» Given information:
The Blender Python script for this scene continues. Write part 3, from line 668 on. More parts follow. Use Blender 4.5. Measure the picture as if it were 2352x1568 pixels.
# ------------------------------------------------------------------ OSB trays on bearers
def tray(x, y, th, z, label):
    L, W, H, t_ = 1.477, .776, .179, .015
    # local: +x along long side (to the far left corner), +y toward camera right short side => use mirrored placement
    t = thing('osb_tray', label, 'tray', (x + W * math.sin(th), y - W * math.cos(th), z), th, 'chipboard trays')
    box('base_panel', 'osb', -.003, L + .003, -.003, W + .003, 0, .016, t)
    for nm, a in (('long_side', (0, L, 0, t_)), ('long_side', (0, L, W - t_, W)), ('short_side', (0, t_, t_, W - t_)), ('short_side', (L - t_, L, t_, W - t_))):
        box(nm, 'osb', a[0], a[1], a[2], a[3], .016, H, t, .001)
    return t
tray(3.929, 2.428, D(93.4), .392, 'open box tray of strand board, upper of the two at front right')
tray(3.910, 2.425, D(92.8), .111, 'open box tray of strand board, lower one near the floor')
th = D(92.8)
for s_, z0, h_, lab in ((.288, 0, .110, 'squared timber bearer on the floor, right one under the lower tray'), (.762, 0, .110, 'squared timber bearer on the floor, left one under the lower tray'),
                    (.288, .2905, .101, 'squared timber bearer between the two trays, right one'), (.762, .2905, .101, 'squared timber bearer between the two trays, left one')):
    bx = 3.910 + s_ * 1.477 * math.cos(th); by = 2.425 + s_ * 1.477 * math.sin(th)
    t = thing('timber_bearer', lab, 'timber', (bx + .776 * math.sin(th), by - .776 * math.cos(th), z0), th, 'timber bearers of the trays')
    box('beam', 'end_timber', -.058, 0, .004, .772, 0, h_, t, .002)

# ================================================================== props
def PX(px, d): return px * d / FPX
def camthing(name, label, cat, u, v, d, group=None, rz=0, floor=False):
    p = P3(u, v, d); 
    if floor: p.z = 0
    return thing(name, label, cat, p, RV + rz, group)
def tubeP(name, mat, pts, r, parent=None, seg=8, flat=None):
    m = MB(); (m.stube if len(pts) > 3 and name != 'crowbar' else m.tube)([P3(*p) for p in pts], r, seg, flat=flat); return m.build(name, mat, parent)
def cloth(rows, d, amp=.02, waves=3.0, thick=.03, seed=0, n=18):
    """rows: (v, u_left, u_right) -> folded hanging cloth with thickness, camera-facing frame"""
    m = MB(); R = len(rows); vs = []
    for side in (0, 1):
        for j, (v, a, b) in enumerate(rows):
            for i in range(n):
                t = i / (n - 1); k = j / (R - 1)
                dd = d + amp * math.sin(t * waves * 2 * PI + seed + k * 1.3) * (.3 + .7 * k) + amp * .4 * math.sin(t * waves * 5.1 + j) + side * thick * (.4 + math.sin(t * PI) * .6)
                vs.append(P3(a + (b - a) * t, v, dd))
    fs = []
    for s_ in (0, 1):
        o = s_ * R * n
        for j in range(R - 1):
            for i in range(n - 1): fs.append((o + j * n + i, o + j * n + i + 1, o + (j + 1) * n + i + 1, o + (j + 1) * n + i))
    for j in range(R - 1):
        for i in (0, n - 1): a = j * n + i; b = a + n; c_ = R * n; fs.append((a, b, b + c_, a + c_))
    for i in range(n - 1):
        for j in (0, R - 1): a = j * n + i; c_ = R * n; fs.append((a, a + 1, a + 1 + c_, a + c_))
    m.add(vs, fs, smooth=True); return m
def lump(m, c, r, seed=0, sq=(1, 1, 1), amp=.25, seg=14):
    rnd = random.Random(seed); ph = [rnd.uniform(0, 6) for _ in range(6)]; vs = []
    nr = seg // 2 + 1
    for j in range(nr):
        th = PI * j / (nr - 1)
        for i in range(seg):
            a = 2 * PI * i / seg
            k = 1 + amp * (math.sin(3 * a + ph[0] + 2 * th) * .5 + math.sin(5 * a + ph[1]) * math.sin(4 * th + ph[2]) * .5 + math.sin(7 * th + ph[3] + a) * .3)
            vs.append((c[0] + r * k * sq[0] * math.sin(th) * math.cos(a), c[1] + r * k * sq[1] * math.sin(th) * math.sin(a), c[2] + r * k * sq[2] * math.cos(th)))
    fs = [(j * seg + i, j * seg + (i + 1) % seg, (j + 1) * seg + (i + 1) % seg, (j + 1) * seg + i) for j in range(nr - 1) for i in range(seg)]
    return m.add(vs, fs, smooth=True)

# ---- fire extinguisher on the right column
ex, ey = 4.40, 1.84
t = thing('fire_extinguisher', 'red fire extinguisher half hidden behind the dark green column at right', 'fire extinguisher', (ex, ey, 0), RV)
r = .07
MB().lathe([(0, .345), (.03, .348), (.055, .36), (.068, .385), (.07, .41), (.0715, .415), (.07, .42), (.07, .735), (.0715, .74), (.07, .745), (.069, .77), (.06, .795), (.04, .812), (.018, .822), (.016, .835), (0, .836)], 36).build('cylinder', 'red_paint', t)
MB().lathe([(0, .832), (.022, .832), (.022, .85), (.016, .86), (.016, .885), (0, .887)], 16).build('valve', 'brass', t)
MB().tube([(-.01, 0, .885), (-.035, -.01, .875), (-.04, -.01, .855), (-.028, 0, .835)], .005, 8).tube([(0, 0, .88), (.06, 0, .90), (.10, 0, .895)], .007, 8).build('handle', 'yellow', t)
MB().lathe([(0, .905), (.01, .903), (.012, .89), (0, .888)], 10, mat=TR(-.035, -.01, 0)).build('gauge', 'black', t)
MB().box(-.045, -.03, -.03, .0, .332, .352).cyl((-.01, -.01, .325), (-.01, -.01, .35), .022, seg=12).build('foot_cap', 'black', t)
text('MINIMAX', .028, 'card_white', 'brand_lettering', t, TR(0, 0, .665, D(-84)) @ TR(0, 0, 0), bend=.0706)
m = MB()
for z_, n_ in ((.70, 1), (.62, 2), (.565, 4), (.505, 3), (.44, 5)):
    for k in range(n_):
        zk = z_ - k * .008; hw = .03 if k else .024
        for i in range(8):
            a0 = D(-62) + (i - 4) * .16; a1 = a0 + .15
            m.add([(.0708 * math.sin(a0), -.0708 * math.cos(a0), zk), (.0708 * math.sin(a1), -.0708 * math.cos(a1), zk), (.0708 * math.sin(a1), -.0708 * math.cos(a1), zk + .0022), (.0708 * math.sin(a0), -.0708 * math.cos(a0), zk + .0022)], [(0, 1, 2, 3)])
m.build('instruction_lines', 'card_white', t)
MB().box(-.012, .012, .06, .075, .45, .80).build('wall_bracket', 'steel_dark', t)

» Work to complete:
Reproduce the material above exactly; please quote every line of it.

» Expected answer:
The Blender Python script for this scene continues. Write part 3, from line 668 on. More parts follow. Use Blender 4.5. Measure the picture as if it were 2352x1568 pixels.
# ------------------------------------------------------------------ OSB trays on bearers
def tray(x, y, th, z, label):
    L, W, H, t_ = 1.477, .776, .179, .015
    # local: +x along long side (to the far left corner), +y toward camera right short side => use mirrored placement
    t = thing('osb_tray', label, 'tray', (x + W * math.sin(th), y - W * math.cos(th), z), th, 'chipboard trays')
    box('base_panel', 'osb', -.003, L + .003, -.003, W + .003, 0, .016, t)
    for nm, a in (('long_side', (0, L, 0, t_)), ('long_side', (0, L, W - t_, W)), ('short_side', (0, t_, t_, W - t_)), ('short_side', (L - t_, L, t_, W - t_))):
        box(nm, 'osb', a[0], a[1], a[2], a[3], .016, H, t, .001)
    return t
tray(3.929, 2.428, D(93.4), .392, 'open box tray of strand board, upper of the two at front right')
tray(3.910, 2.425, D(92.8), .111, 'open box tray of strand board, lower one near the floor')
th = D(92.8)
for s_, z0, h_, lab in ((.288, 0, .110, 'squared timber bearer on the floor, right one under the lower tray'), (.762, 0, .110, 'squared timber bearer on the floor, left one under the lower tray'),
                    (.288, .2905, .101, 'squared timber bearer between the two trays, right one'), (.762, .2905, .101, 'squared timber bearer between the two trays, left one')):
    bx = 3.910 + s_ * 1.477 * math.cos(th); by = 2.425 + s_ * 1.477 * math.sin(th)
    t = thing('timber_bearer', lab, 'timber', (bx + .776 * math.sin(th), by - .776 * math.cos(th), z0), th, 'timber bearers of the trays')
    box('beam', 'end_timber', -.058, 0, .004, .772, 0, h_, t, .002)

# ================================================================== props
def PX(px, d): return px * d / FPX
def camthing(name, label, cat, u, v, d, group=None, rz=0, floor=False):
    p = P3(u, v, d); 
    if floor: p.z = 0
    return thing(name, label, cat, p, RV + rz, group)
def tubeP(name, mat, pts, r, parent=None, seg=8, flat=None):
    m = MB(); (m.stube if len(pts) > 3 and name != 'crowbar' else m.tube)([P3(*p) for p in pts], r, seg, flat=flat); return m.build(name, mat, parent)
def cloth(rows, d, amp=.02, waves=3.0, thick=.03, seed=0, n=18):
    """rows: (v, u_left, u_right) -> folded hanging cloth with thickness, camera-facing frame"""
    m = MB(); R = len(rows); vs = []
    for side in (0, 1):
        for j, (v, a, b) in enumerate(rows):
            for i in range(n):
                t = i / (n - 1); k = j / (R - 1)
                dd = d + amp * math.sin(t * waves * 2 * PI + seed + k * 1.3) * (.3 + .7 * k) + amp * .4 * math.sin(t * waves * 5.1 + j) + side * thick * (.4 + math.sin(t * PI) * .6)
                vs.append(P3(a + (b - a) * t, v, dd))
    fs = []
    for s_ in (0, 1):
        o = s_ * R * n
        for j in range(R - 1):
            for i in range(n - 1): fs.append((o + j * n + i, o + j * n + i + 1, o + (j + 1) * n + i + 1, o + (j + 1) * n + i))
    for j in range(R - 1):
        for i in (0, n - 1): a = j * n + i; b = a + n; c_ = R * n; fs.append((a, b, b + c_, a + c_))
    for i in range(n - 1):
        for j in (0, R - 1): a = j * n + i; c_ = R * n; fs.append((a, a + 1, a + 1 + c_, a + c_))
    m.add(vs, fs, smooth=True); return m
def lump(m, c, r, seed=0, sq=(1, 1, 1), amp=.25, seg=14):
    rnd = random.Random(seed); ph = [rnd.uniform(0, 6) for _ in range(6)]; vs = []
    nr = seg // 2 + 1
    for j in range(nr):
        th = PI * j / (nr - 1)
        for i in range(seg):
            a = 2 * PI * i / seg
            k = 1 + amp * (math.sin(3 * a + ph[0] + 2 * th) * .5 + math.sin(5 * a + ph[1]) * math.sin(4 * th + ph[2]) * .5 + math.sin(7 * th + ph[3] + a) * .3)
            vs.append((c[0] + r * k * sq[0] * math.sin(th) * math.cos(a), c[1] + r * k * sq[1] * math.sin(th) * math.sin(a), c[2] + r * k * sq[2] * math.cos(th)))
    fs = [(j * seg + i, j * seg + (i + 1) % seg, (j + 1) * seg + (i + 1) % seg, (j + 1) * seg + i) for j in range(nr - 1) for i in range(seg)]
    return m.add(vs, fs, smooth=True)

# ---- fire extinguisher on the right column
ex, ey = 4.40, 1.84
t = thing('fire_extinguisher', 'red fire extinguisher half hidden behind the dark green column at right', 'fire extinguisher', (ex, ey, 0), RV)
r = .07
MB().lathe([(0, .345), (.03, .348), (.055, .36), (.068, .385), (.07, .41), (.0715, .415), (.07, .42), (.07, .735), (.0715, .74), (.07, .745), (.069, .77), (.06, .795), (.04, .812), (.018, .822), (.016, .835), (0, .836)], 36).build('cylinder', 'red_paint', t)
MB().lathe([(0, .832), (.022, .832), (.022, .85), (.016, .86), (.016, .885), (0, .887)], 16).build('valve', 'brass', t)
MB().tube([(-.01, 0, .885), (-.035, -.01, .875), (-.04, -.01, .855), (-.028, 0, .835)], .005, 8).tube([(0, 0, .88), (.06, 0, .90), (.10, 0, .895)], .007, 8).build('handle', 'yellow', t)
MB().lathe([(0, .905), (.01, .903), (.012, .89), (0, .888)], 10, mat=TR(-.035, -.01, 0)).build('gauge', 'black', t)
MB().box(-.045, -.03, -.03, .0, .332, .352).cyl((-.01, -.01, .325), (-.01, -.01, .35), .022, seg=12).build('foot_cap', 'black', t)
text('MINIMAX', .028, 'card_white', 'brand_lettering', t, TR(0, 0, .665, D(-84)) @ TR(0, 0, 0), bend=.0706)
m = MB()
for z_, n_ in ((.70, 1), (.62, 2), (.565, 4), (.505, 3), (.44, 5)):
    for k in range(n_):
        zk = z_ - k * .008; hw = .03 if k else .024
        for i in range(8):
            a0 = D(-62) + (i - 4) * .16; a1 = a0 + .15
            m.add([(.0708 * math.sin(a0), -.0708 * math.cos(a0), zk), (.0708 * math.sin(a1), -.0708 * math.cos(a1), zk), (.0708 * math.sin(a1), -.0708 * math.cos(a1), zk + .0022), (.0708 * math.sin(a0), -.0708 * math.cos(a0), zk + .0022)], [(0, 1, 2, 3)])
m.build('instruction_lines', 'card_white', t)
MB().box(-.012, .012, .06, .075, .45, .80).build('wall_bracket', 'steel_dark', t)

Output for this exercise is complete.